Saturday, April 21, 2018

Forest Dark


Forest Dark is the newest novel from the wonderful author, Nicole Krauss.
Quite the confusing  plot!  Not sure I really understand the book .  One character, an elderly man is giving away all his worldly possessions.    Another storyline of a woman in midlife. She is married and has two sons.  Her marriage is in trouble.  She is an author who is facing a writer's block.  She goes off to Israel looking for the motivation to try and write her next book.  She meets a man who tells her that Kafka left some unfinished work in Israel and he wants her to finish it. 

 One a elderly man at the end of his life, looking to find some satisfaction in giving away all his material goods.  He wants to donate money to leave a memory of his parents.  The other a young woman unhappy in her marriage and stuck in her writing career, trying to come back to a place she has fond childhood memories of to write her next novel.    I know there is deep meaning in this novel, but it is hard to work out alone.  It will be a great book group discussion.

  This is a novel full of disorienting moments.  I loved all of Nicole Krauss's other novels.  This one I am not as sure about.  It is the story of two lost souls.  They parallel their stories, starting in NYC and ending up in Israel.
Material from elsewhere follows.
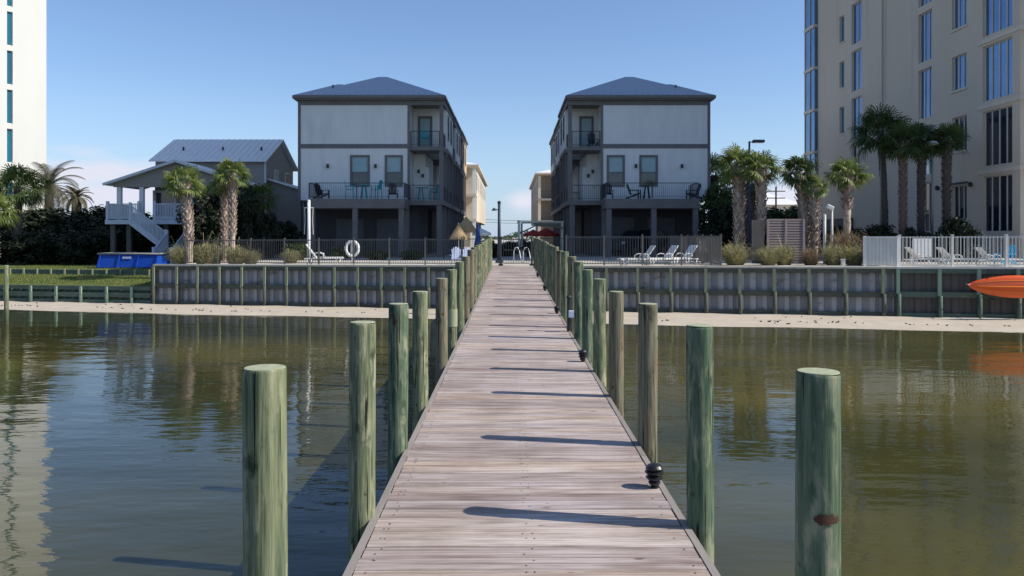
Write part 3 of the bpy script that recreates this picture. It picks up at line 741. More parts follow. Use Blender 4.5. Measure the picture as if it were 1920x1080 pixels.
tt = make_table(M['tealplastic'], 'teal round table between two teal chairs on the left house deck'); tt.location = (XP(682,51.4),51.5,DZ)
dup(tt, (XP(789,54.0),54.1,DZ), 0, 'teal round table in the lower corner gallery of the left house')
dup(ad, (XP(1112,54.0),54.2,7.64), R(160), 'dark slatted chair on the top corner balcony of the right house')
pc = make_adirondack(M['paleblue'], 'pale blue-white slatted chair behind the fence at the pier end'); x = XP(856,38); pc.location = (x,38,gz(x)); pc.rotation_euler = (0,0,R(8)); pc.scale = (.85,.85,.85)
x = XP(876,40); dup(pc, (x,40,gz(x)), R(5), 'second pale slatted chair farther back, half hidden by the pier piles', scale=.8)
x = XP(1889,34.4); bc = make_adirondack(M['blueplastic'], 'bright blue slatted chair behind the white railing'); bc.location = (x,34.6,gz(x)+.02); bc.rotation_euler = (0,0,R(-70)); bc.scale = (.9,.9,.9)

# ------------------------------------------------------------------ grid wall with openings
def wall_grid(b, axis, c0, c1, u0, u1, z0, z1, ops):
    us = sorted({u0, u1, *[o[0] for o in ops], *[o[1] for o in ops]}); zs = sorted({z0, z1, *[o[2] for o in ops], *[o[3] for o in ops]})
    us = [u for u in us if u0 <= u <= u1]; zs = [z for z in zs if z0 <= z <= z1]
    for i in range(len(us)-1):
        j = 0
        while j < len(zs)-1:
            def hole(j):
                um, zm = (us[i]+us[i+1])/2, (zs[j]+zs[j+1])/2
                return any(o[0] < um < o[1] and o[2] < zm < o[3] for o in ops)
            if hole(j): j += 1; continue
            k = j
            while k+1 < len(zs)-1 and not hole(k+1): k += 1
            if axis == 'x': b.box(c0, c1, us[i], us[i+1], zs[j], zs[k+1])
            else: b.box(us[i], us[i+1], c0, c1, zs[j], zs[k+1])
            j = k+1

# ------------------------------------------------------------------ the two rows of tall houses
def hip(b, x0, x1, y0, y1, z, rise, cut=False):
    if x0 > x1: x0, x1 = x1, x0
    wx, wy = (x1-x0)/2, (y1-y0)/2; h = min(wx, wy)
    if wx <= wy: r0, r1 = ((x0+x1)/2, y0+h), ((x0+x1)/2, y1-h)
    else: r0, r1 = (x0+h, (y0+y1)/2), (x1-h, (y0+y1)/2)
    A, B, C_, D_ = (x0,y0,z), (x1,y0,z), (x1,y1,z), (x0,y1,z); P0, P1 = (*r0, z+rise), (*r1, z+rise)
    if wx <= wy:
        b.poly([A,B,P0]); b.poly([B,C_,P1,P0]); b.poly([C_,D_,P1]); b.poly([D_,A,P0,P1])
    else:
        b.poly([A,B,P1,P0]); b.poly([B,C_,P1]); b.poly([C_,D_,P0,P1]); b.poly([D_,A,P0])
    b.poly([D_,C_,B,A])
def railing(b, p, q, h, n):
    p = Vector(p); q = Vector(q); up = Vector((0,0,1))
    b.beam(p+up*h, q+up*h, .05, .045); b.beam(p+up*.10, q+up*.10, .03, .03)
    k = max(2, int((q-p).length/.13))
    for i in range(k+1): u = p.lerp(q, i/k); b.cbox(u+up*(h/2+.05), (.014,.014,h-.1))
    for i in range(n+1): u = p.lerp(q, i/n); b.cbox(u+up*h/2, (.06,.06,h))
def house_window(par, x0, x1, z0, z1, y, blind=True, split=.45):
    b = MB(); f = .09
    if x0 > x1: x0, x1 = x1, x0
    b.box(x0-.05,x0+f,y-.05,y+.06,z0-.05,z1+.05); b.box(x1-f,x1+.05,y-.05,y+.06,z0-.05,z1+.05)
    b.box(x0+f,x1-f,y-.05,y+.06,z1-f,z1+.05); b.box(x0+f,x1-f,y-.05,y+.06,z0-.05,z0+f)
    zm = lerp(z0, z1, split); b.box(x0+f,x1-f,y-.03,y+.05,zm-.03,zm+.03)
    fr = b.build('window', M['trim'], par)
    b = MB(); b.box(x0+f,x1-f,y+.02,y+.03,z0+f,zm-.03); b.build('pane', M['glass'], fr)
    b = MB(); b.box(x0+f,x1-f,y+.02,y+.03,zm+.03,z1-f); b.build('blind', M['blind'] if blind else M['glass'], fr)
    return fr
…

Two plots running side by side, one with a young novelist, Nicole, facing a writer’s block, leaves her husband and children in New York and goes off to Israel to the Tel Aviv Hilton Hotel of childhood family vacations, looking for inspiration.  Running alongside this plot is the story of Jules Epstein, an wealthy, ambitious industrious New York lawyer who is now flailing after the loss of both his parents, retirement from his law firm and divorce from his wife.  At age 68 he starts to divest himself of things including his art collection.  He travels to Israel with idea of leaving a legacy tribute to his parents.  He goes off to Israel to looking for charities to donate his money to and create a memory to his father and mother.  He does not seem to care about leaving anything to his children.   I was never quite sure of his motivation.

Each character go on separate goose chases, which have life changing consequences they could never have imagined.  Epstein follows a charismatic rabbi who has convinced him is a descendant of King David and a young woman who is producing a film in the desert about the life of of the King.  Nicole follows the lost manuscripts of Franz Kafka hidden away in a suitcase by Max Brod and found possibly in the home of his sister in the desert.

Then the plot gets very confusing.  The two characters never meet, which was what I was waiting for.  For their lives to intersect but they do not.  Each character goes through their own trials and tribulations.  Each must find the answers for their own survival.